Je comprends parfaitement la volonté qui est celle des groupes de cet hémicycle, toutes sensibilités confondues, de faire en sorte que le texte atteigne ses objectifs et que chacune de ses dispositions soit efficace. La question que posent MM. Lellouche et Marsaud est celle de l’efficacité des dispositions que nous avons mises en place pour prévenir le départ de ceux qui rejoignent des groupes et pour nous permettre, dès lors qu’ils reviennent, de judiciariser correctement leur situation. C’est effectivement l’objectif que je poursuis à travers ce texte : comment faire en sorte que ceux qui sont engagés dans des opérations à caractère terroriste, telles qu’on les voit sur les images terribles, horribles, que vous avez décrites, soient traités par la justice de façon rapide et ferme à leur retour. C’est tout à fait ma préoccupation parce que les actes dont ils se sont rendus coupables sont des actes épouvantables, d’une extrême atrocité, qui méritent la fermeté et la sévérité la plus grande, et ensuite parce que leur neutralisation par la justice est la condition et le moyen de ne pas les voir commettre des crimes sur le territoire national.

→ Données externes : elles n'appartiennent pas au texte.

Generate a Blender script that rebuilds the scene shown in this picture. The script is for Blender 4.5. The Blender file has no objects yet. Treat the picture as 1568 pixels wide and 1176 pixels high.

Je suis donc d’accord sur la préoccupation et le constat, mais je ne suis pas d’accord sur le moyen, pour des raisons qui tiennent au fait que nous avons aujourd’hui, au travers de l’arsenal pénal français, le moyen de récupérer ces gens à leur retour en judiciarisant leur situation. De plus, nous allons ajouter à l’arsenal des incriminations pénales dont nous disposons une incrimination pénale concernant l’entreprise terroriste individuelle. Celle-ci permettra de récupérer des gens qui ne pouvaient pas l’être à ce jour – certains juges antiterroristes, dont le juge Trévidic, en témoignent –, parce qu’ils ne rentraient pas dans la catégorie de l’association de malfaiteurs en lien avec une entreprise terroriste. Tous ceux dont vous parlez, et dont vous avez raison de vous inquiéter du traitement judiciaire qui leur sera réservé à leur retour afin qu’ils ne nuisent pas, peuvent déjà, dans le cadre de l’incrimination de l’association de malfaiteurs en lien avec une entreprise terroriste, voir judiciariser leur situation dans des conditions assez imparables.
Je profite d’ailleurs de ce débat pour dire que nous sommes conduits chaque jour à procéder à des arrestations et à la judiciarisation de la situation de ceux qui reviennent. Ainsi, des interpellations ont eu lieu hier à Vénissieux, qui concernent des recruteurs et des personnes qui se sont engagées, qui ont voulu conduire d’autres citoyens à s’engager, qui ont procédé à des trafics d’armes ; les incriminations pénales dont nous disposons nous permettent de le faire.
Je rappelle les chiffres, car ils sont très importants : sur les neuf cent trente Français concernés par des opérations djihadistes, cent quatre-vingt-cinq sont sur le chemin du retour ou rentrés, donnant lieu à cent interpellations, soixante-dix-sept mises en examen et plus d’une cinquantaine d’incarcérations. Cela veut dire que le travail conjoint des services de renseignement, de la police et de la justice, sur la base des incriminations dont nous disposons, permet aujourd’hui une efficacité de l’action que nous conduisons. C’est parce que je suis convaincu que nous disposons de l’arsenal permettant d’agir efficacement que je propose que nous n’introduisions pas dans le texte des éléments complémentaires et supplémentaires qui pourraient créer de la confusion, sans pour autant nous donner les moyens d’être plus efficaces dans la volonté qui est la nôtre, au demeurant bien légitime, de neutraliser ces criminels.